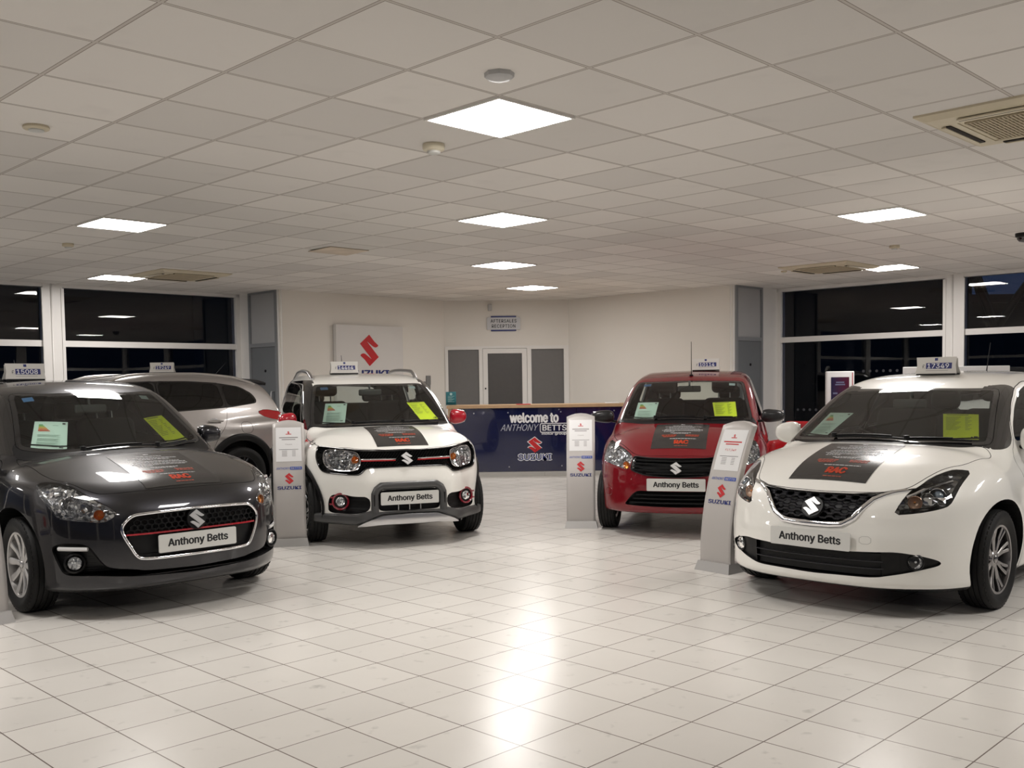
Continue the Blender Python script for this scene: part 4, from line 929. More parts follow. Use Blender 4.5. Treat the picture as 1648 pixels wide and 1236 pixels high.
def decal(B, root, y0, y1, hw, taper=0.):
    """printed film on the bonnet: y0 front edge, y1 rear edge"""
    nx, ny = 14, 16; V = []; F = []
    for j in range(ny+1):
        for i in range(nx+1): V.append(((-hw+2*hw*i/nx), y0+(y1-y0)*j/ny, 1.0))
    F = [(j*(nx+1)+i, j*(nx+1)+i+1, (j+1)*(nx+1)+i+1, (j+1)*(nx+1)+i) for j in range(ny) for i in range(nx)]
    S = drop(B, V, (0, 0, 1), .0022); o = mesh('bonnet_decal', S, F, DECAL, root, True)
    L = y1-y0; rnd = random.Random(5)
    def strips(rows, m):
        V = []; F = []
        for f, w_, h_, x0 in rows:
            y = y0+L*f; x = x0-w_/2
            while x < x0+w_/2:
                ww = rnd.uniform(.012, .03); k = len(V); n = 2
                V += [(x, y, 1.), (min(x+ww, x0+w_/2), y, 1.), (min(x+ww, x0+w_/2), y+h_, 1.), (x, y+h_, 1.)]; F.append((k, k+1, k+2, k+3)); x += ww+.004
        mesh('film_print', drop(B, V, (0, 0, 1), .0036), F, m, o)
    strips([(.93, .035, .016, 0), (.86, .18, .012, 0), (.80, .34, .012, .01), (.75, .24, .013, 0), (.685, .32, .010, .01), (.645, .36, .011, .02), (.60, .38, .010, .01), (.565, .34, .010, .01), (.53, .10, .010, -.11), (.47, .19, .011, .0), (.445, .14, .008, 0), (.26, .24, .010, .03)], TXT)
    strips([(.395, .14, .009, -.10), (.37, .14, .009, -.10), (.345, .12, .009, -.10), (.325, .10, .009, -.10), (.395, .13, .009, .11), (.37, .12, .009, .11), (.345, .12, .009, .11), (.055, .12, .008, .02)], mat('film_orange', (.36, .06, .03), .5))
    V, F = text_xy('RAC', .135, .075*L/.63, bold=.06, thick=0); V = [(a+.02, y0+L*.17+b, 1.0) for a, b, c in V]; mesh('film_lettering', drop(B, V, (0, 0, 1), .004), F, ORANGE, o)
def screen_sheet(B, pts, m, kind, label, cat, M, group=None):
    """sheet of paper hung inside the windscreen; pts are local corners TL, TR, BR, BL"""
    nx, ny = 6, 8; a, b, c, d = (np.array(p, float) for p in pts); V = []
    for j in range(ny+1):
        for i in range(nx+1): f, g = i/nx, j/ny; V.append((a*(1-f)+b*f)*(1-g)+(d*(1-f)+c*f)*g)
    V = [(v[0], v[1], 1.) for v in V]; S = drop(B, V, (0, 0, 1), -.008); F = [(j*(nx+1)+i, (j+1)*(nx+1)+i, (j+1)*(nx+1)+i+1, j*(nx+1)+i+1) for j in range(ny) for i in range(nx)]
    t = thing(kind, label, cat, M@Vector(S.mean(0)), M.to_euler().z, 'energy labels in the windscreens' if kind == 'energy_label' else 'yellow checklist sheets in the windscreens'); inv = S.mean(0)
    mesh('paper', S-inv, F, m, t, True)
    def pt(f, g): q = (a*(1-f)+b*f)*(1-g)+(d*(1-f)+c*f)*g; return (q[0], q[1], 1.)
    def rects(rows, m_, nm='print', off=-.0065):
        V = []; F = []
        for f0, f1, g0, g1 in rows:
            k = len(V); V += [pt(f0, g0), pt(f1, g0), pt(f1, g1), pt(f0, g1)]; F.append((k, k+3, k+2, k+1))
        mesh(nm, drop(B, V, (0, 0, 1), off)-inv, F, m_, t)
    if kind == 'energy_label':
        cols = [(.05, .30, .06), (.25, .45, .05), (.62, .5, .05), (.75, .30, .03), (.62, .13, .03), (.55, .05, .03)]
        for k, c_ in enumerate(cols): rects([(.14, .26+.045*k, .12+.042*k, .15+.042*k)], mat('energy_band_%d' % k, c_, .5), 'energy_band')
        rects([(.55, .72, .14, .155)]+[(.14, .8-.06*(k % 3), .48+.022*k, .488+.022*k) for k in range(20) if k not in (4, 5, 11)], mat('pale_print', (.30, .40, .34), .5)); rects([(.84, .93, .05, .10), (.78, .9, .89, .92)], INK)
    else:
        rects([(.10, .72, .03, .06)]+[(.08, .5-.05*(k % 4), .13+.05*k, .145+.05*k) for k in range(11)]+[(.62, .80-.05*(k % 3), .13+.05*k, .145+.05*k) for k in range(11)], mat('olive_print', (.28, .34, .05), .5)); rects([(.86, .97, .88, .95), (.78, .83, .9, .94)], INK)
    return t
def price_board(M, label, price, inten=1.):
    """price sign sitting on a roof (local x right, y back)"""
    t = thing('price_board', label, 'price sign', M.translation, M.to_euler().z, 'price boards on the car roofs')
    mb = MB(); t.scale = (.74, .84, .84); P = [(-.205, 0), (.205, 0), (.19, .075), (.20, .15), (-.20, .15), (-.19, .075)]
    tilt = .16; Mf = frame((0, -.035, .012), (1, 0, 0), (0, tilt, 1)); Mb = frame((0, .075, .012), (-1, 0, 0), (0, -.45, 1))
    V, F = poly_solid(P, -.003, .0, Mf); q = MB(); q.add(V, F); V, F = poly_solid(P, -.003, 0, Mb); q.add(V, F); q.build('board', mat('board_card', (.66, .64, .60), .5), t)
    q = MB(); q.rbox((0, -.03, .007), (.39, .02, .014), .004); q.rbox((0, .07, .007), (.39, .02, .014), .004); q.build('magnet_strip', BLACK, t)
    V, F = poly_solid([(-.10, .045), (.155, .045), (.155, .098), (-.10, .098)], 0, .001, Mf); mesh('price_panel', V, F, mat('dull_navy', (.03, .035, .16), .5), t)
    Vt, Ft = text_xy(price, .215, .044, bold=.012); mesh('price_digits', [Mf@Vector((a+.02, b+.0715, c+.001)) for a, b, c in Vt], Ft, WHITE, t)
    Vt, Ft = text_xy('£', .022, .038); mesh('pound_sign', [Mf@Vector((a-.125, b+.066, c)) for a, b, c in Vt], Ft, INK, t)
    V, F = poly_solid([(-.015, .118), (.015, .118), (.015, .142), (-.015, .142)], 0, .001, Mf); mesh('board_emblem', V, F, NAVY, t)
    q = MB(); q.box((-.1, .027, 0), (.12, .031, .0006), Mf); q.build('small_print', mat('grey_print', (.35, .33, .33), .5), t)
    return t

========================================

▶ **Exercise instructions**
Quote in full the listing given above; the images are to be left out.

▶ **Problem solution**
Continue the Blender Python script for this scene: part 4, from line 929. More parts follow. Use Blender 4.5. Treat the picture as 1648 pixels wide and 1236 pixels high.
def decal(B, root, y0, y1, hw, taper=0.):
    """printed film on the bonnet: y0 front edge, y1 rear edge"""
    nx, ny = 14, 16; V = []; F = []
    for j in range(ny+1):
        for i in range(nx+1): V.append(((-hw+2*hw*i/nx), y0+(y1-y0)*j/ny, 1.0))
    F = [(j*(nx+1)+i, j*(nx+1)+i+1, (j+1)*(nx+1)+i+1, (j+1)*(nx+1)+i) for j in range(ny) for i in range(nx)]
    S = drop(B, V, (0, 0, 1), .0022); o = mesh('bonnet_decal', S, F, DECAL, root, True)
    L = y1-y0; rnd = random.Random(5)
    def strips(rows, m):
        V = []; F = []
        for f, w_, h_, x0 in rows:
            y = y0+L*f; x = x0-w_/2
            while x < x0+w_/2:
                ww = rnd.uniform(.012, .03); k = len(V); n = 2
                V += [(x, y, 1.), (min(x+ww, x0+w_/2), y, 1.), (min(x+ww, x0+w_/2), y+h_, 1.), (x, y+h_, 1.)]; F.append((k, k+1, k+2, k+3)); x += ww+.004
        mesh('film_print', drop(B, V, (0, 0, 1), .0036), F, m, o)
    strips([(.93, .035, .016, 0), (.86, .18, .012, 0), (.80, .34, .012, .01), (.75, .24, .013, 0), (.685, .32, .010, .01), (.645, .36, .011, .02), (.60, .38, .010, .01), (.565, .34, .010, .01), (.53, .10, .010, -.11), (.47, .19, .011, .0), (.445, .14, .008, 0), (.26, .24, .010, .03)], TXT)
    strips([(.395, .14, .009, -.10), (.37, .14, .009, -.10), (.345, .12, .009, -.10), (.325, .10, .009, -.10), (.395, .13, .009, .11), (.37, .12, .009, .11), (.345, .12, .009, .11), (.055, .12, .008, .02)], mat('film_orange', (.36, .06, .03), .5))
    V, F = text_xy('RAC', .135, .075*L/.63, bold=.06, thick=0); V = [(a+.02, y0+L*.17+b, 1.0) for a, b, c in V]; mesh('film_lettering', drop(B, V, (0, 0, 1), .004), F, ORANGE, o)
def screen_sheet(B, pts, m, kind, label, cat, M, group=None):
    """sheet of paper hung inside the windscreen; pts are local corners TL, TR, BR, BL"""
    nx, ny = 6, 8; a, b, c, d = (np.array(p, float) for p in pts); V = []
    for j in range(ny+1):
        for i in range(nx+1): f, g = i/nx, j/ny; V.append((a*(1-f)+b*f)*(1-g)+(d*(1-f)+c*f)*g)
    V = [(v[0], v[1], 1.) for v in V]; S = drop(B, V, (0, 0, 1), -.008); F = [(j*(nx+1)+i, (j+1)*(nx+1)+i, (j+1)*(nx+1)+i+1, j*(nx+1)+i+1) for j in range(ny) for i in range(nx)]
    t = thing(kind, label, cat, M@Vector(S.mean(0)), M.to_euler().z, 'energy labels in the windscreens' if kind == 'energy_label' else 'yellow checklist sheets in the windscreens'); inv = S.mean(0)
    mesh('paper', S-inv, F, m, t, True)
    def pt(f, g): q = (a*(1-f)+b*f)*(1-g)+(d*(1-f)+c*f)*g; return (q[0], q[1], 1.)
    def rects(rows, m_, nm='print', off=-.0065):
        V = []; F = []
        for f0, f1, g0, g1 in rows:
            k = len(V); V += [pt(f0, g0), pt(f1, g0), pt(f1, g1), pt(f0, g1)]; F.append((k, k+3, k+2, k+1))
        mesh(nm, drop(B, V, (0, 0, 1), off)-inv, F, m_, t)
    if kind == 'energy_label':
        cols = [(.05, .30, .06), (.25, .45, .05), (.62, .5, .05), (.75, .30, .03), (.62, .13, .03), (.55, .05, .03)]
        for k, c_ in enumerate(cols): rects([(.14, .26+.045*k, .12+.042*k, .15+.042*k)], mat('energy_band_%d' % k, c_, .5), 'energy_band')
        rects([(.55, .72, .14, .155)]+[(.14, .8-.06*(k % 3), .48+.022*k, .488+.022*k) for k in range(20) if k not in (4, 5, 11)], mat('pale_print', (.30, .40, .34), .5)); rects([(.84, .93, .05, .10), (.78, .9, .89, .92)], INK)
    else:
        rects([(.10, .72, .03, .06)]+[(.08, .5-.05*(k % 4), .13+.05*k, .145+.05*k) for k in range(11)]+[(.62, .80-.05*(k % 3), .13+.05*k, .145+.05*k) for k in range(11)], mat('olive_print', (.28, .34, .05), .5)); rects([(.86, .97, .88, .95), (.78, .83, .9, .94)], INK)
    return t
def price_board(M, label, price, inten=1.):
    """price sign sitting on a roof (local x right, y back)"""
    t = thing('price_board', label, 'price sign', M.translation, M.to_euler().z, 'price boards on the car roofs')
    mb = MB(); t.scale = (.74, .84, .84); P = [(-.205, 0), (.205, 0), (.19, .075), (.20, .15), (-.20, .15), (-.19, .075)]
    tilt = .16; Mf = frame((0, -.035, .012), (1, 0, 0), (0, tilt, 1)); Mb = frame((0, .075, .012), (-1, 0, 0), (0, -.45, 1))
    V, F = poly_solid(P, -.003, .0, Mf); q = MB(); q.add(V, F); V, F = poly_solid(P, -.003, 0, Mb); q.add(V, F); q.build('board', mat('board_card', (.66, .64, .60), .5), t)
    q = MB(); q.rbox((0, -.03, .007), (.39, .02, .014), .004); q.rbox((0, .07, .007), (.39, .02, .014), .004); q.build('magnet_strip', BLACK, t)
    V, F = poly_solid([(-.10, .045), (.155, .045), (.155, .098), (-.10, .098)], 0, .001, Mf); mesh('price_panel', V, F, mat('dull_navy', (.03, .035, .16), .5), t)
    Vt, Ft = text_xy(price, .215, .044, bold=.012); mesh('price_digits', [Mf@Vector((a+.02, b+.0715, c+.001)) for a, b, c in Vt], Ft, WHITE, t)
    Vt, Ft = text_xy('£', .022, .038); mesh('pound_sign', [Mf@Vector((a-.125, b+.066, c)) for a, b, c in Vt], Ft, INK, t)
    V, F = poly_solid([(-.015, .118), (.015, .118), (.015, .142), (-.015, .142)], 0, .001, Mf); mesh('board_emblem', V, F, NAVY, t)
    q = MB(); q.box((-.1, .027, 0), (.12, .031, .0006), Mf); q.build('small_print', mat('grey_print', (.35, .33, .33), .5), t)
    return t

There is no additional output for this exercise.